The matter reached the Tribunal (ITAT) where it was held that payments made for purchase of software are in the nature of royalty. Challenging the same, the Assessee filed miscellaneous application for rectification u/s 254(2) of the I-T Act. Simultaneously, the Assessee also filed appeal before the High Court.

In the meanwhile, the ITAT allowed the Assessee’s miscellaneous application filed u/s 254(2) of the Act and recalled its original order. Immediately, on ITAT recalling its earlier order, the Assessee withdrew the appeal preferred before the High court.

After considering the arguments, the Apex Court noted that the High Court has dismissed the writ petitions by observing that:

(i) The Revenue itself had in detail gone into merits of the case before the ITAT and the parties filed detailed submissions based on which the ITAT passed its order recalling its earlier order;

(ii) The Revenue had not contended that the ITAT had become functus officio after delivering its original order and that if it had to relook/revisit the order, it must be for limited purpose as permitted by Section 254(2) of the Act; and

(iii) That the merits might have been decided erroneously but ITAT had the jurisdiction and within its powers it may pass an erroneous order and that such objection had not been raised before ITAT.

The Top Court found that even the observations that the merits might have been decided erroneously and the ITAT had jurisdiction and within its powers it may pass an order recalling its earlier order which is an erroneous order, cannot be accepted.

Thus, if the order passed by the ITAT was erroneous on merits, in that case, the remedy available to the Assessee was to prefer an appeal before the High Court, which in fact was filed by the Assessee before the High Court, but later on the Assessee withdrew the same in the instant case, added the Court.
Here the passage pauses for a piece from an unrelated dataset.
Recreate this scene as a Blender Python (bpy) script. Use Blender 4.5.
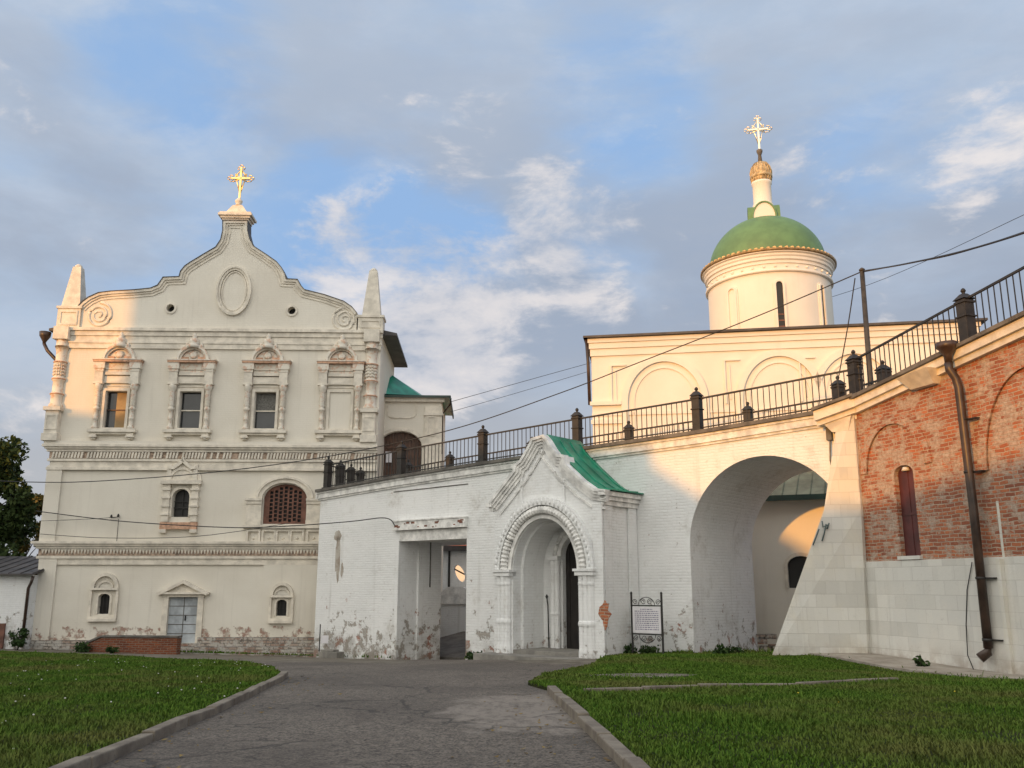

Considering the fact that the Assessee had earlier preferred appeal/s before the High Court challenging the original order passed by the ITAT, which the Assessee withdrew in view of the subsequent order passed by the ITAT recalling its earlier order, the Apex Court concluded that if the Assessee/s prefers/prefer appeal/s before the High Court against the original order within a period of six weeks from today, the same may be decided and disposed of in accordance with law and on its/their own merits and without raising any objection with respect to limitation.